A path for India without compromising for Developmental Activities:

  • First, that the prospects of effective global action required to address climate change are so weak is extremely bad news for India.
  • We are a deeply vulnerable country to climate impacts. It would behove India not to be a status quo player in this context, but to argue for enhanced global collective action.
  • Second, India has the potential to show the pathway to accelerating action on climate change even while pursuing its development interests.
  • A notable example is its energy efficiency track record, which helps limit greenhouse gases even while saving the nation energy.
  • However, there are inconsistencies in India’s story as a climate champion. India is justifiably recognised for promoting renewable energy, yet also muddies the waters by sending mixed signals on future coal use.
  • The choice of Houston — the U.S. oil capital — for the Indian Prime Minister’s recent public event, risks signalling that India sees its energy independence as tied to enhanced fossil fuel use.

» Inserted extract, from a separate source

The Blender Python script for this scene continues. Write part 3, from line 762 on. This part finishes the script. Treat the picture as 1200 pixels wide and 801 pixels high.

While some increase in fossil fuel is inevitable for India, the messaging is incoherent at best.
  • India needs domestic energy policies that are more clearly and coherently tuned to a future low carbon world.
  • Third, such a domestic message would position India to be a true global climate leader, rather than a leader only among climate laggards.
  • India and China, both jostling for influence in African nations but also both losers from climate impacts, jointly help ensure that Africa’s development is powered by renewable energy rather than fossil fuels and based on an energy efficient future.
  • Such an agenda could bring together economic, environmental and political gains.
  • The pathway to enhanced action is unlikely to override entrenched national politics, powered by international suasion.
  • Instead, the aim should be to make accelerated climate action congruent with an enlightened notion of national interest by focusing on key actions in rapidly changing areas such as energy and urbanisation.
  • India can build a diplomatic approach on a firm domestic foundation that takes seriously climate change as a factor in its future development pathway.

Way Forward

  • Localized Climate risk atlas at national scale level.
  • We have technology but need to work on R and D to reach our targets.
  • Democratization of climate data.
  • The real challenge is to get other developed countries on board.
  • Wealthy nations like the U.S., and those of the EU argued that emissions from developing countries are consistently rising and they need to commit to more serious emission cuts. A consensus needs to be developed at the earliest.
  • Ban on single use plastic will be one of the game changer
  • The ‘developing versus developed country’ schism needs to be diluted at the earliest and Developed Countries should avoid watering down the CBDR principle envisaged in earlier agreements.
  • We should not treat climate change as an environmental problem but need to address it as developmental challenge.
  • Investment in R&D is needed to spur innovations in sustainable climate-friendly and climate-proof productivity, and the private sector can help on this.
  • India’s ambitious targets to cut carbon emissions require strong political will, meaningful engagements and sustainable plans.
  • Climate finance can prove to be a compelling financial tool to align India’s growth with various climate change measures.